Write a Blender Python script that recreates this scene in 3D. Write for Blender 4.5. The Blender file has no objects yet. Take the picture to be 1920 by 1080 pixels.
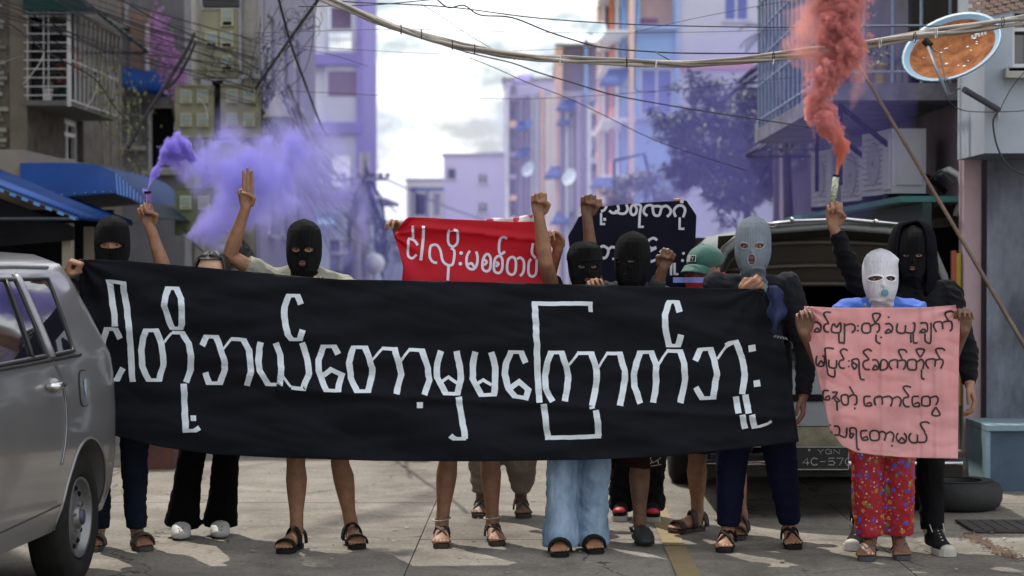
import bpy, math, random
from mathutils import Vector, Matrix, Euler, noise
random.seed(7)
R=math.radians
S=bpy.context.scene
COL=S.collection
# ---------------------------------------------------------------- camera
LENS=70.0; F=1920*LENS/36; CZ=1.44
cam=bpy.data.objects.new('camera',bpy.data.cameras.new('camera')); COL.objects.link(cam)
cam.location=(0,0,CZ); cam.rotation_euler=(R(90-.69),0,R(.752))
cam.data.lens=LENS; cam.data.sensor_width=36; cam.data.clip_start=.1; cam.data.clip_end=3000
cam.data.dof.use_dof=True; cam.data.dof.focus_distance=9.8; cam.data.dof.aperture_fstop=2.6
S.camera=cam
# ---------------------------------------------------------------- light
SUN_EL,SUN_AZ=60,(-.55,.83)
sd=Vector((SUN_AZ[0],SUN_AZ[1],0)).normalized()*math.cos(R(SUN_EL)); sd.z=math.sin(R(SUN_EL))
sl=bpy.data.lights.new('sun','SUN'); sl.energy=3.9; sl.angle=R(.55); sl.color=(1,.94,.84)
so=bpy.data.objects.new('sun',sl); COL.objects.link(so); so.location=(0,0,30)
so.rotation_euler=sd.to_track_quat('Z','Y').to_euler()
W=bpy.data.worlds.new('World'); S.world=W; W.use_nodes=True
nt=W.node_tree; nt.nodes.clear(); N=nt.nodes.new; L=nt.links.new
out=N('ShaderNodeOutputWorld'); bg=N('ShaderNodeBackground'); L(bg.outputs[0],out.inputs[0])
sky=N('ShaderNodeTexSky'); sky.sky_type='NISHITA'; sky.sun_disc=False
sky.sun_elevation=R(SUN_EL); sky.sun_rotation=math.atan2(sd.x,sd.y); sky.dust_density=2
tc=N('ShaderNodeTexCoord'); mp=N('ShaderNodeMapping'); L(tc.outputs['Generated'],mp.inputs[0]); mp.inputs['Scale'].default_value=(5,5,9)
n1=N('ShaderNodeTexNoise'); n1.inputs['Scale'].default_value=2.1; n1.inputs['Detail'].default_value=9; n1.inputs['Roughness'].default_value=.62
L(mp.outputs[0],n1.inputs[0])
r1=N('ShaderNodeValToRGB'); r1.color_ramp.elements[0].position=.40; r1.color_ramp.elements[0].color=(.10,.10,.10,1)
r1.color_ramp.elements[1].position=.50; r1.color_ramp.elements[1].color=(1,1,1,1); L(n1.outputs[0],r1.inputs[0])
cl=N('ShaderNodeMixRGB'); cl.inputs[2].default_value=(15.0,15.3,15.4,1); L(r1.outputs[0],cl.inputs[0]); L(sky.outputs[0],cl.inputs[1])
n2=N('ShaderNodeTexNoise'); n2.inputs['Scale'].default_value=5.5; n2.inputs['Detail'].default_value=10; n2.inputs['Roughness'].default_value=.7
mp2=N('ShaderNodeMapping'); L(tc.outputs['Generated'],mp2.inputs[0]); mp2.inputs['Location'].default_value=(3.1,1.2,.4); mp2.inputs['Scale'].default_value=(4.5,4.5,5.5)
L(mp2.outputs[0],n2.inputs[0])
r2=N('ShaderNodeValToRGB'); r2.color_ramp.elements[0].position=.50; r2.color_ramp.elements[0].color=(0,0,0,1)
r2.color_ramp.elements[1].position=.70; r2.color_ramp.elements[1].color=(.6,.6,.6,1); L(n2.outputs[0],r2.inputs[0])
cl2=N('ShaderNodeMixRGB'); cl2.inputs[2].default_value=(7.4,9.2,11.6,1); L(r2.outputs[0],cl2.inputs[0]); L(cl.outputs[0],cl2.inputs[1])
L(cl2.outputs[0],bg.inputs[0]); bg.inputs[1].default_value=.1
S.view_settings.view_transform='Standard'; S.view_settings.look='None'; S.view_settings.gamma=1
S.view_settings.exposure=0.16; S.view_settings.use_curve_mapping=False
cy=S.cycles
cy.use_denoising=True; cy.max_bounces=8; cy.diffuse_bounces=3; cy.glossy_bounces=3; cy.transmission_bounces=4
cy.volume_bounces=2; cy.transparent_max_bounces=12; cy.volume_step_rate=1.0; cy.volume_max_steps=128
cy.caustics_reflective=False; cy.caustics_refractive=False; cy.sample_clamp_indirect=8
# ---------------------------------------------------------------- pixel -> world helpers (photo pixels, 1920 wide)
CR=cam.rotation_euler.to_matrix()
def ray(px,py): return CR@Vector(((px-960)/F,-(py-540)/F,-1))
def P(px,py,Y):
  d=ray(px,py); t=Y/d.y; return Vector((d.x*t,Y,CZ+d.z*t))
def G(px,py,z=0):
  d=ray(px,py); t=(z-CZ)/d.z; return Vector((d.x*t,d.y*t,z))
def V(*a): return Vector(a)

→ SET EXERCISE
Skip every picture and transcribe the data above exactly.

→ EXERCISE SOLUTION
Write a Blender Python script that recreates this scene in 3D. Write for Blender 4.5. The Blender file has no objects yet. Take the picture to be 1920 by 1080 pixels.
import bpy, math, random
from mathutils import Vector, Matrix, Euler, noise
random.seed(7)
R=math.radians
S=bpy.context.scene
COL=S.collection
# ---------------------------------------------------------------- camera
LENS=70.0; F=1920*LENS/36; CZ=1.44
cam=bpy.data.objects.new('camera',bpy.data.cameras.new('camera')); COL.objects.link(cam)
cam.location=(0,0,CZ); cam.rotation_euler=(R(90-.69),0,R(.752))
cam.data.lens=LENS; cam.data.sensor_width=36; cam.data.clip_start=.1; cam.data.clip_end=3000
cam.data.dof.use_dof=True; cam.data.dof.focus_distance=9.8; cam.data.dof.aperture_fstop=2.6
S.camera=cam
# ---------------------------------------------------------------- light
SUN_EL,SUN_AZ=60,(-.55,.83)
sd=Vector((SUN_AZ[0],SUN_AZ[1],0)).normalized()*math.cos(R(SUN_EL)); sd.z=math.sin(R(SUN_EL))
sl=bpy.data.lights.new('sun','SUN'); sl.energy=3.9; sl.angle=R(.55); sl.color=(1,.94,.84)
so=bpy.data.objects.new('sun',sl); COL.objects.link(so); so.location=(0,0,30)
so.rotation_euler=sd.to_track_quat('Z','Y').to_euler()
W=bpy.data.worlds.new('World'); S.world=W; W.use_nodes=True
nt=W.node_tree; nt.nodes.clear(); N=nt.nodes.new; L=nt.links.new
out=N('ShaderNodeOutputWorld'); bg=N('ShaderNodeBackground'); L(bg.outputs[0],out.inputs[0])
sky=N('ShaderNodeTexSky'); sky.sky_type='NISHITA'; sky.sun_disc=False
sky.sun_elevation=R(SUN_EL); sky.sun_rotation=math.atan2(sd.x,sd.y); sky.dust_density=2
tc=N('ShaderNodeTexCoord'); mp=N('ShaderNodeMapping'); L(tc.outputs['Generated'],mp.inputs[0]); mp.inputs['Scale'].default_value=(5,5,9)
n1=N('ShaderNodeTexNoise'); n1.inputs['Scale'].default_value=2.1; n1.inputs['Detail'].default_value=9; n1.inputs['Roughness'].default_value=.62
L(mp.outputs[0],n1.inputs[0])
r1=N('ShaderNodeValToRGB'); r1.color_ramp.elements[0].position=.40; r1.color_ramp.elements[0].color=(.10,.10,.10,1)
r1.color_ramp.elements[1].position=.50; r1.color_ramp.elements[1].color=(1,1,1,1); L(n1.outputs[0],r1.inputs[0])
cl=N('ShaderNodeMixRGB'); cl.inputs[2].default_value=(15.0,15.3,15.4,1); L(r1.outputs[0],cl.inputs[0]); L(sky.outputs[0],cl.inputs[1])
n2=N('ShaderNodeTexNoise'); n2.inputs['Scale'].default_value=5.5; n2.inputs['Detail'].default_value=10; n2.inputs['Roughness'].default_value=.7
mp2=N('ShaderNodeMapping'); L(tc.outputs['Generated'],mp2.inputs[0]); mp2.inputs['Location'].default_value=(3.1,1.2,.4); mp2.inputs['Scale'].default_value=(4.5,4.5,5.5)
L(mp2.outputs[0],n2.inputs[0])
r2=N('ShaderNodeValToRGB'); r2.color_ramp.elements[0].position=.50; r2.color_ramp.elements[0].color=(0,0,0,1)
r2.color_ramp.elements[1].position=.70; r2.color_ramp.elements[1].color=(.6,.6,.6,1); L(n2.outputs[0],r2.inputs[0])
cl2=N('ShaderNodeMixRGB'); cl2.inputs[2].default_value=(7.4,9.2,11.6,1); L(r2.outputs[0],cl2.inputs[0]); L(cl.outputs[0],cl2.inputs[1])
L(cl2.outputs[0],bg.inputs[0]); bg.inputs[1].default_value=.1
S.view_settings.view_transform='Standard'; S.view_settings.look='None'; S.view_settings.gamma=1
S.view_settings.exposure=0.16; S.view_settings.use_curve_mapping=False
cy=S.cycles
cy.use_denoising=True; cy.max_bounces=8; cy.diffuse_bounces=3; cy.glossy_bounces=3; cy.transmission_bounces=4
cy.volume_bounces=2; cy.transparent_max_bounces=12; cy.volume_step_rate=1.0; cy.volume_max_steps=128
cy.caustics_reflective=False; cy.caustics_refractive=False; cy.sample_clamp_indirect=8
# ---------------------------------------------------------------- pixel -> world helpers (photo pixels, 1920 wide)
CR=cam.rotation_euler.to_matrix()
def ray(px,py): return CR@Vector(((px-960)/F,-(py-540)/F,-1))
def P(px,py,Y):
  d=ray(px,py); t=Y/d.y; return Vector((d.x*t,Y,CZ+d.z*t))
def G(px,py,z=0):
  d=ray(px,py); t=(z-CZ)/d.z; return Vector((d.x*t,d.y*t,z))
def V(*a): return Vector(a)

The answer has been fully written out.